Love it or hate it, we’re in the middle of another bitterly cold week. So we spoke to people who are either embracing or rejecting this blast from the north.
Stan Ferguson and Dan Page tried to make a rink at Corktown Park in Hamilton last year, but the winter was too mild. This year is a different story: “Beautiful compared to last year I’m telling you, it was a mess! We gave up. This year it’s beautiful.”
And they wish more people would come and skate here.
Jennifer McKenzie loves to skate: “Once you get moving out here it feels pretty great to be in the cool air.”
But the cold is cutting into the fun for children at Templemead School in Hamilton. They’ve been restricted to indoor recesses for nearly three weeks. The schools concerned about the ice on the playground. But it’s not a policy that parents Lori Greening and Marsha Byron support. They want their kids to get out and play. Lori is upset: “He’s had meltdowns right in front of the school wanting to play in the morning and not being able to. Kids are creatures of habit, they want to come out and play, they need the exercise.”
Lori and Marsha say on days like Tuesday when it feels like minus 30 with the wind chill factor, it’s understandable that kids should be kept indoors. But on other winter days when kids are cooped up inside learning all day, they believe kids need to get outside and get that fresh air.”
Marsha is concerned: “Kids need to go outside they need fresh air sometimes it’s the only time they get to out out is at school.”

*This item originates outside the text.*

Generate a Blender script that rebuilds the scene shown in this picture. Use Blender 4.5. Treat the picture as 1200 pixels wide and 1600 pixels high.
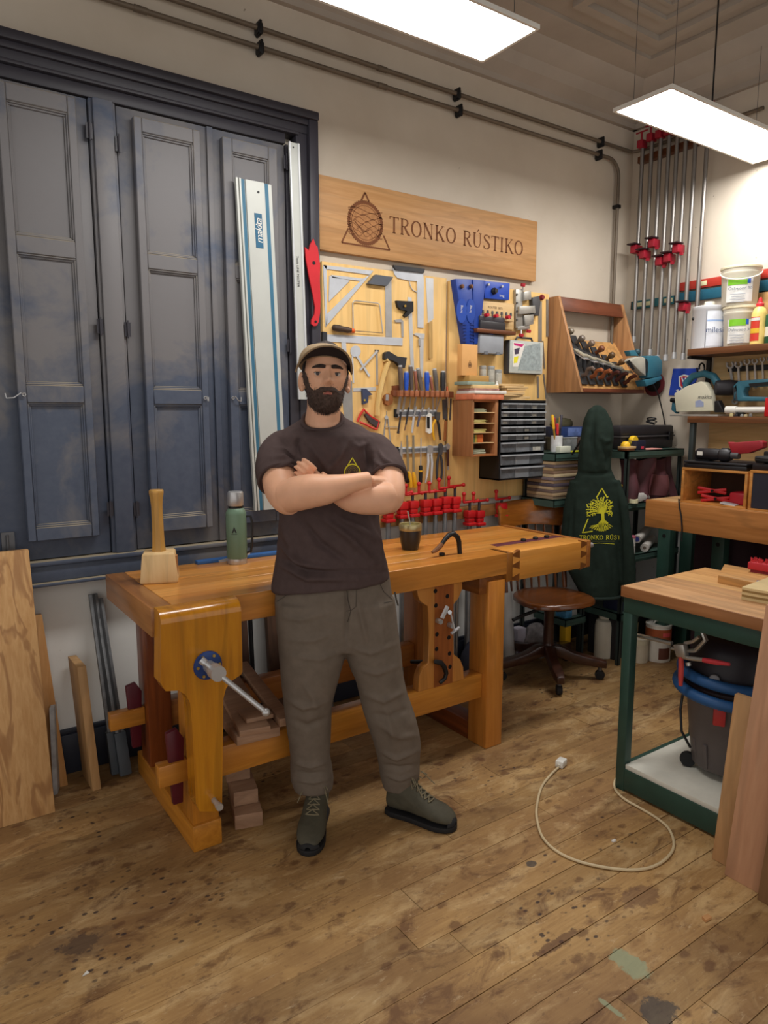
import bpy, bmesh, math, random
import numpy as np
from mathutils import Vector, Matrix, noise as mnoise

for _o in list(bpy.data.objects):
    bpy.data.objects.remove(_o)
SC = bpy.context.scene
COL = SC.collection
R = math.radians
PI = math.pi

# ------------------------------------------------------------------ camera
# 1200x1600 frame, focal length 1100 px, pitched 8 degrees down.
# World: X runs along the back wall to the right, Y towards the back wall, Z up.
FPX, CX, CY, EYE = 1100.0, 600.0, 800.0, 1.5
_pitch = math.atan(156 / FPX)
_yaw = math.atan(1608 / math.hypot(FPX, 156))
FH = Vector((math.cos(_yaw), math.sin(_yaw), 0))
RT = Vector((math.sin(_yaw), -math.cos(_yaw), 0))
FW = FH * math.cos(_pitch) + Vector((0, 0, -1)) * math.sin(_pitch)
UP = RT.cross(FW)
CAM = Vector((0, 0, EYE))
cam = bpy.data.cameras.new('camera')
cam.sensor_fit = 'VERTICAL'
cam.sensor_height = 36.0
cam.lens = FPX / 1600 * 36.0
cam.clip_start = 0.05
camo = bpy.data.objects.new('camera', cam)
COL.objects.link(camo)
camo.matrix_world = Matrix((( RT.x, UP.x, -FW.x, CAM.x), (RT.y, UP.y, -FW.y, CAM.y), (RT.z, UP.z, -FW.z, CAM.z), (0, 0, 0, 1)))
SC.camera = camo

# ------------------------------------------------------------------ world, exposure
SC.view_settings.view_transform = 'Standard'
SC.view_settings.look = 'None'
SC.view_settings.gamma = 1.0
SC.view_settings.use_curve_mapping = False
SC.view_settings.exposure = 0.42
LAMP_POWER = 19.5
wd = bpy.data.worlds.new('world')
SC.world = wd
wd.use_nodes = True
wd.node_tree.nodes['Background'].inputs[0].default_value = (1.0, 0.97, 0.94, 1)
wd.node_tree.nodes['Background'].inputs[1].default_value = 0.66

# ------------------------------------------------------------------ measuring helpers (photo survey -> room coordinates)
def _ray(x, y):
    return FW + RT * ((x - CX) / FPX) - UP * ((y - CY) / FPX)
def PY(x, y, Y):
    d = _ray(x, y); return CAM + d * (Y / d.y)
def PX(x, y, X):
    d = _ray(x, y); return CAM + d * (X / d.x)
def PZ(x, y, z):
    d = _ray(x, y); return CAM + d * ((z - EYE) / d.z)
def PD(x, y, D):
    d = _ray(x, y); return CAM + d * (D / d.dot(FH))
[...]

Doris Boettger is the Principal at Templemead School: “Most schools, if they have playgrounds covered in ice such as ours is and many other schools, it’s not safe to have the kids out there.”
And the principal says the school doesn’t have the money to clear all the ice left from that wicked ice storm last month.
Cold weather means more money for Blue Line Taxi service says Assistant Dispatch Manager Sharon Rodger: “Extremely busy with the cold temperatures people are not taking public transit, they don’t wanna wait at bus stops so people who don’t usually take taxis are taking taxis.”
Blue Line says more people are using taxi’s because their cars won’t start in the extreme cold. Blue Line says they got 900 calls Tuesday morning; that’s double the calls they normally get.
Back to the rink, the teachers want to bring children from nearby Queen Victoria School to come skate here but they need ice skates and helmets to do that. Most of the children don’t own skates and helmets so their asking the public to donate if they can to Queen Victoria School so they can equip kids with what they need to safely come for a skate.
Editor’s note: The video has been repaired. CHCH News regrets the error in the original video.